Pour le second atelier prévu, j’étais plus préparé au déraillement mais étonnamment les participants sont partis sur des sujets complémentaires, tout en ne suivant pas non plus le chemin tracé par COPRA.
Pourquoi ça arrive avec COPRA?
Certes, lors de cette animation je n’ai pas réussi à guider les participants sur le chemin que nous avons tracé avec COPRA. Cependant, je pense que c’est ce qui fait de notre atelier une production de valeur. En effet, l’alignement sur le process, nécessaire à l’atteinte de l’objectif de COPRA, est rarement effectif dans les organisations. Cependant, proposer aux dites organisations de faire un atelier sur cet alignement est souvent complexe. Les individus au sein de ces organisations sont rarement prêts à admettre que le process en place n’est pas compris, efficace, adapté… alors même que souvent plusieurs personnes ont dépensé de l’énergie (et donc du temps et par rebond de l’argent de l’entreprise) à le mettre en place, le maintenir à jour…
Comme COPRA propose, dans sa première phase, de représenter ce process, il est normal que les problèmes d’alignement se manifestent à ce moment-là. Malgré tout, lorsque le désalignement n’est pas excessif, le filage de base de l’atelier (étalé sur une journée d’animation), n’est pas irréalisable.
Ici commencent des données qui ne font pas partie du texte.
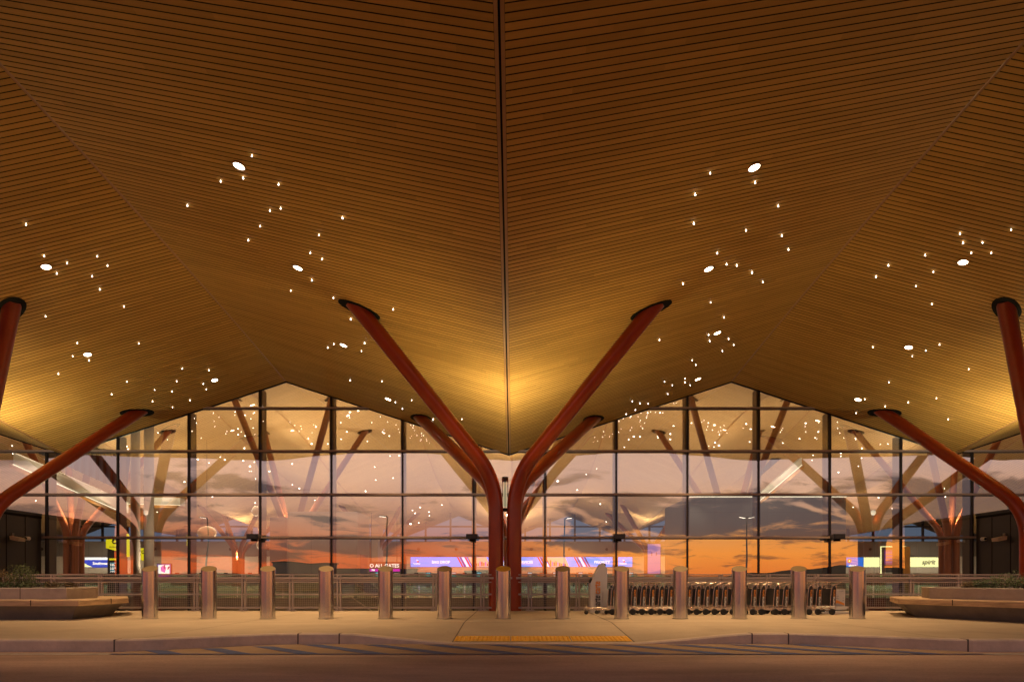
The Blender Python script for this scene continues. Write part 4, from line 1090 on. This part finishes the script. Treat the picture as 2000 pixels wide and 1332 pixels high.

De plus, COPRA propose de se mettre en action, au travers de la manipulation et du travail de groupe, autour de ce process, de réfléchir aux irritants et autres goulots d’étranglement de ce dernier… Il donc tout à fait normal que les participants le remettent en question car c’est sans doute la première fois, durant COPRA, qu’ils se retrouvent devant une matérialisation de ce process.
Quels enseignements en tirer?
Je continue à croire en l’atelier COPRA, je vais cependant rester plus vigilant sur certains points :
-L’atelier ne peut pas se dérouler sur une demi-journée sereinement. Je vais faire en sorte d’appuyer ce fait auprès des commanditaires.
-Il est prompt au dérapage. Il me faudra prendre cela en compte lorsque je parlerai d’objectif avec les clients.
-Il faut un facilitateur expérimenté pour l’animer. Basculer d’un objectif défini, lié à un filage souvent précis, vers un atelier de découverte et d’alignement, n’est pas forcément à la portée de tous les facilitateurs, surtout les juniors. Il faudra que je sois vigilant afin de trouver les bons entraînements à proposer aux membres du GAG qui souhaiteront se lancer dans l’animation de COPRA.
Conclusion
Finalement, les participants ont été satisfaits de l’adaptation et le rapport d’étonnement que je leur ai fourni va leur permettre d’avancer vers un alignement de la vision projet. Il y aura d’autres ateliers mais sans doute plus COPRA pour le moment. D’autres sujets seront à aborder avant de tenter de retourner vers des pratiques agiles au niveau global du système de gestion de projet.